Morgan Stanley Settles SEC Customer Protection Rule Charges for $7.5 Million

January 23, 2017
Mehreen Rasheed

In December 2016, the SEC announced a $7.5 million settlement with Morgan Stanley & Co. LLC. The SEC found that Morgan Stanley used transactions with an affiliate entity to reduce the amount of money it was required to set aside to safeguard its customers’ cash in violation of the Customer Protection Rule.

The Customer Protection Rule (or Rule 15c3-3), encompassed in the Securities Exchange Act of 1934, is intended to protect consumers from the risky use of their funds by broker-dealers – financial firms that trade securities both for themselves and on behalf of customers, like Morgan Stanley. The rule is designed to prevent broker-dealers from using customer cash to finance their own transactions or any non-customer activities.

To that end, the SEC requires a broker-dealer to segregate the customers’ cash so it can promptly return what it owes to the customers in the event of the broker-dealer’s failure. Broker-dealers must maintain a separate “customer reserve account” with a minimum balance equal to the net amount the firm owes its customers. On a weekly basis, a firm must determine the required minimum by calculating the excess of customer credit over its debits. Therefore, the more debits a firm can include in this calculation, the lower the minimum balance it will be required to maintain in customer reserve account. As such, the SEC rule also prohibits broker-dealers from including in their calculations the debits of their affiliates that are not directly related to customer activity.

About Morgan Stanley’s Actions

Morgan Stanley ran afoul of the rule by trading with its own affiliate in a way that improperly lowered the required minimum balance in the customer reserve account. Morgan Stanley offered certain structured products that allowed customers to benefit from the price changes of an equity security without owning the security itself. To provide this “synthetic exposure,” Morgan Stanley would enter into an equity swap with the customer. This left the firm with the need to hedge its exposure.

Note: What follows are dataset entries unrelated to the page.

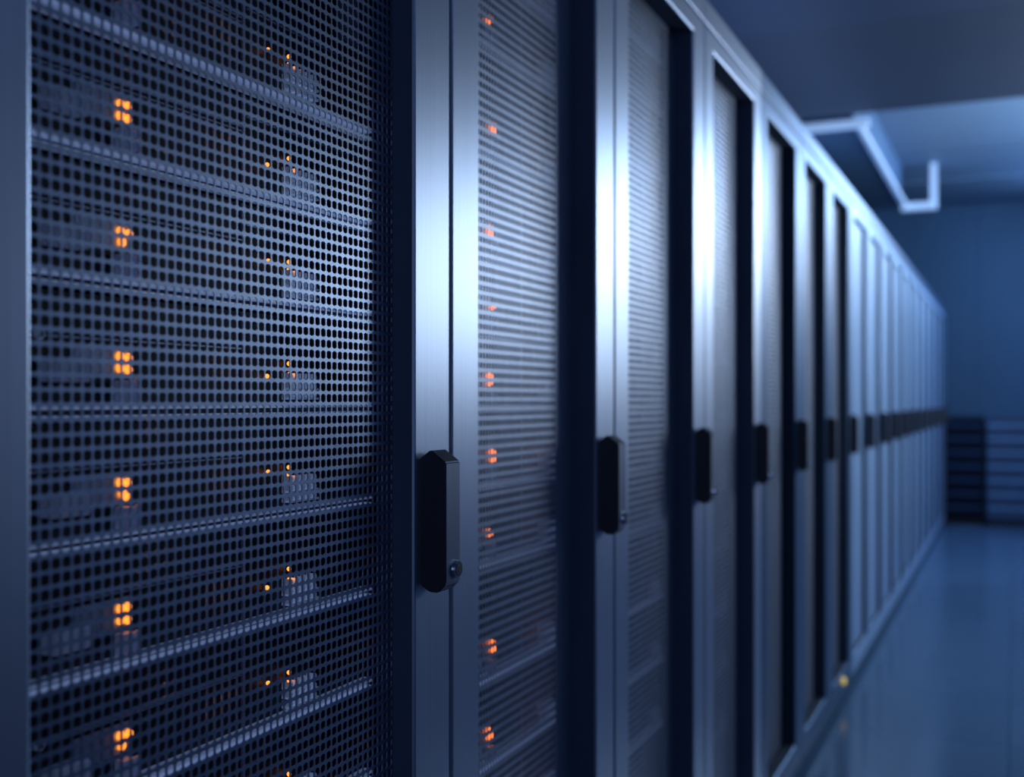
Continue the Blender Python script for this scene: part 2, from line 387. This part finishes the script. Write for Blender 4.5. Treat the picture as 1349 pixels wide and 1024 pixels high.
# ------------------------------------------------------------------ light
def area(name, loc, tgt, sx, sy, e, col, spread=180):
    l = bpy.data.lights.new(name, 'AREA'); l.shape = 'RECTANGLE'; l.size = sx; l.size_y = sy; l.energy = e; l.color = col; l.spread = math.radians(spread)
    o = bpy.data.objects.new(name, l); C.objects.link(o); o.location = loc
    o.rotation_euler = (Vector(tgt)-Vector(loc)).to_track_quat('-Z', 'Y').to_euler(); return o
area('aisle_light_near', (1.62, 4.7, 1.72), (0, 4.7, 1.72), 1.9, .7, 30, (.80, .90, 1))
area('aisle_light_middle', (1.62, 7.5, 2.35), (0, 7.5, 2.30), 3.2, .7, 63, (.80, .90, 1))
area('ceiling_light_far', (1.5, 9.8, 3.1), (0, 9.6, 1.9), 3.0, .6, 135, (.38, .62, 1))
area('ceiling_uplight_added', (-.5, 5.2, 2.25), (-.5, 5.2, 3), .5, 5, 10, (.30, .50, 1))  # added lamp without a fixture, brightens the near ceiling
area('ceiling_light_fill', (1.3, 2.0, 2.8), (.8, 2.5, 0), 1.5, 3, 8, (.30, .50, 1))
area('side_fill_blue', (2.6, 6, 1.4), (0, 6, 1.4), 7, 2.0, 8, (.36, .53, 1))  # large unseen light added as even blue ambient for the door metal
area('camera_side_fill', (.9, -2.2, 1.5), (.5, 3, 1.2), 1.5, 1.5, 14, (.36, .53, 1))  # fill added behind the camera to lift faces turned its way
w = bpy.data.worlds.new('world'); S.world = w; w.use_nodes = True
w.node_tree.nodes['Background'].inputs[0].default_value = (.10, .2, .45, 1); w.node_tree.nodes['Background'].inputs[1].default_value = .3

# ------------------------------------------------------------------ camera
cd = bpy.data.cameras.new('camera'); cam = bpy.data.objects.new('camera', cd); C.objects.link(cam)
F = 1470; cd.sensor_width = 36; cd.lens = 36*F/1349
th = math.atan((1338-674.5)/F)
cam.location = (.62, 0, CAMZ); cam.rotation_euler = (math.pi/2, 0, th)
cd.shift_y = (528-512)/1349
cd.clip_start = .02
cd.dof.use_dof = True; cd.dof.focus_distance = 1.18; cd.dof.aperture_fstop = 3.2
S.camera = cam
S.view_settings.view_transform = 'Standard'
S.view_settings.look = 'None'
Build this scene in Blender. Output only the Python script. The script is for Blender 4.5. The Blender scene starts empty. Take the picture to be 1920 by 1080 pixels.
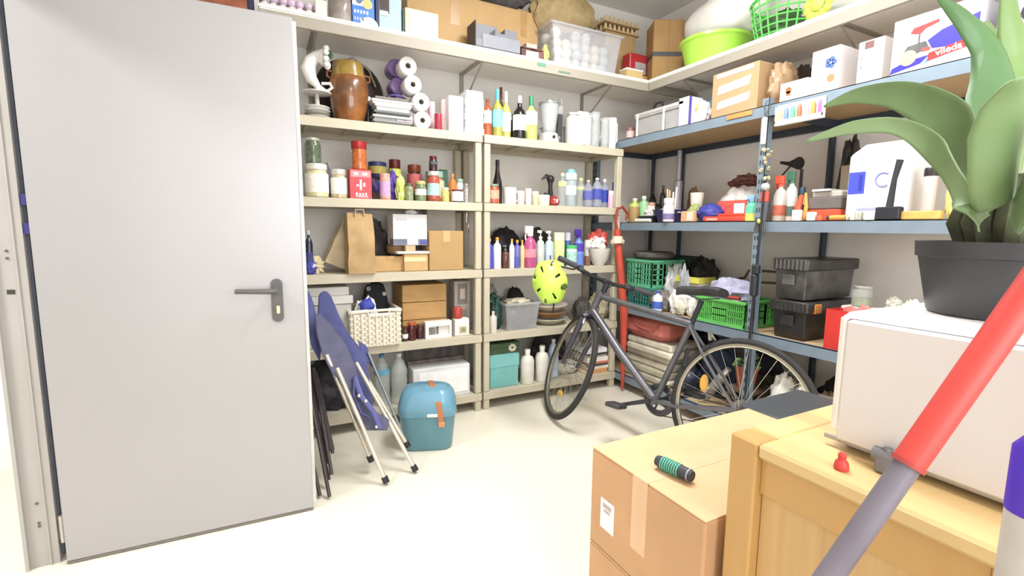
import bpy, bmesh, math, random
from mathutils import Vector, Matrix, noise
random.seed(7)
scn = bpy.context.scene
COL = scn.collection
PI = math.pi
# ------------------------------------------------------------ camera, world, lights, exposure
cam = bpy.data.cameras.new('camera')
cam.sensor_width = 36.0
cam.lens = 36.0 * 898.95 / 1920.0
cam.clip_start = 0.02
camo = bpy.data.objects.new('camera', cam)
COL.objects.link(camo)
camo.matrix_world = Matrix(((0.88818288, 0.04791226, -0.45698532, 0.0), (-0.45938047, 0.11431725, -0.88085251, 0.0),
                            (0.01003767, 0.99228826, 0.12354458, 1.21), (0, 0, 0, 1)))
scn.camera = camo
scn.view_settings.view_transform = 'Standard'
scn.view_settings.look = 'None'
scn.view_settings.exposure = 0.75
scn.view_settings.gamma = 1.0
scn.view_settings.use_curve_mapping = False
wd = bpy.data.worlds.new('world'); scn.world = wd; wd.use_nodes = True
wd.node_tree.nodes['Background'].inputs[0].default_value = (1.0, 0.96, 0.92, 1)
wd.node_tree.nodes['Background'].inputs[1].default_value = 0.35

def area(name, loc, size, power, color=(1, .96, .9), rot=(0, 0, 0), sy=None):
    l = bpy.data.lights.new(name, 'AREA'); l.energy = power; l.color = color
    l.shape = 'RECTANGLE'; l.size = size; l.size_y = sy or size
    o = bpy.data.objects.new(name, l); COL.objects.link(o); o.location = loc; o.rotation_euler = rot
    return o
area('ceiling_lamp_light', (1.4, 1.5, 2.84), 0.35, 44, (.97, .985, 1), sy=1.25)
area('ceiling_fill_light_back', (0.75, -1.1, 2.84), 0.5, 18, (1, .985, .975), sy=1.25)  # added fill lamp behind the camera, brightens the shelves from the front
area('window_fill_light', (0.9, -1.78, 1.45), 2.2, 50, (.95, .975, 1), (math.radians(90), 0, 0), sy=1.5)  # added fill light for the shelf interiors, shining in through the added window
area('corridor_lamp_light', (-1.9, 1.2, 2.6), 0.6, 45, (1, .97, .95))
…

In an attempt to lower these hedge costs, the firm created an affiliate, Morgan Stanley Equity Financing Ltd., to act as a “customer,” the SEC found. Morgan Stanley provided the affiliate with margin loans, and the affiliate then used the resultant profits to finance the firm’s hedge costs. This trading scheme allowed the firm to obtain lower financing rates for purchasing the equities it needed to hedge its risks. Further, Morgan Stanley included the affiliate’s debits in calculating the customer reserve account amount. By including the affiliate’s debits, the amount fell by an average of $78 million per day, and as much as $417 million in a single day.

How Morgan Stanley Violated the Customer Protection Rule

The SEC found that these activities violated the Customer Protection Rule in two ways. First, the use of the affiliate’s margin loan profits to hedge the firm’s risk from transactions with customers was inconsistent with the rule’s objective to prevent broker-dealers from using customer funds to finance non-customer operations. Second, the inclusion of the affiliate’s debit that impermissibly lowered the amount Morgan Stanley was required to deposit in the customer reserve account.

Morgan Stanley did not admit or deny the SEC’s findings, but agreed to pay the $7.5 million civil penalty, to cease and desist from similar future SEC violations, and to censure by the SEC.